The movie also contains several fascinating examples of what you might call “stereotype inversions,” where the white characters demonstrate character traits that racists have ascribed to blacks. It’s the white characters, for instance, who are obsessed with sex — we gather from several offhand bits of dialogue that Perry King has fathered dozens of “suckers” with various female slaves and has sold off most, if not all, of them. (And he’s the most sympathetic white character in the movie!) The whites are also more credulous when it comes to rumour and folk wisdom — witness James Mason’s rheumatism “cure.” And I’m not sure if this was the intention of screenwriter Norman Wexler (who also wrote Serpico and Saturday Night Fever), but the climactic scene, in which King forces Ken Norton into a gigantic pot of boiling water is like a grotesque parody of those racist cartoons about jungle savages boiling missionaries into soup.

In the year 2007, there almost seems to be something indecent about a movie like Mandingo, which derives so much of its power from the twisted interracial sexual mores of the plantation world. But that fascination is undeniable — I was very struck by the recent interview with critic/filmmaker Godfrey Cheshire on the blog The House Next Door, in which he observed that the bestselling American novel of all time (Uncle Tom’s Cabin), the most popular silent film of all time (The Birth of a Nation), the most popular sound film of all time (Gone With the Wind), the most popular American play of all time (the stage version of Uncle Tom’s Cabin), and the most popular TV serial of all time (Roots) all deal with plantation life and slavery. And yet the essence of slavery, in all its horrible, dehumanizing awfulness, is rarely captured on film. (Kevin Willmott’s superb, bitterly funny 2004 mockumentary C.S.A.: The Confederate States of America did a good job of it by putting the tropes of slavery into a modern pop-cultural context.)

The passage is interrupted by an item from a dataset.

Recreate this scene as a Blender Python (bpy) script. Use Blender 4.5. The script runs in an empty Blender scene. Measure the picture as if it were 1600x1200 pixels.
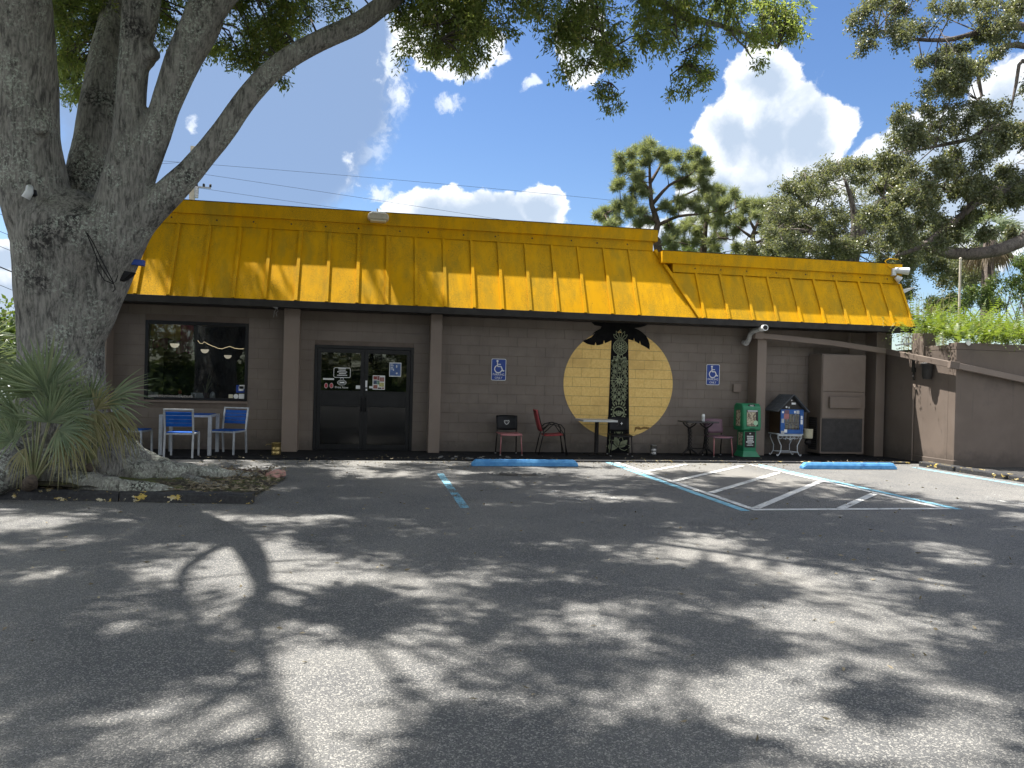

Mandingo recently came out on DVD, albeit in a distinctly low-rent, no-frills edition that probably won’t do much to rehabilitate its reputation. Susan George, Perry King, and Ken Norton are all still alive and presumably available to do interviews, and it would be fascinating to hear a commentary track featuring the likes of Toni Morrison or Spike Lee or Armond White. I have no idea if any of those people even like this movie, but I’d love to hear their opinions of it. Special edition DVD — get on it, Paramount!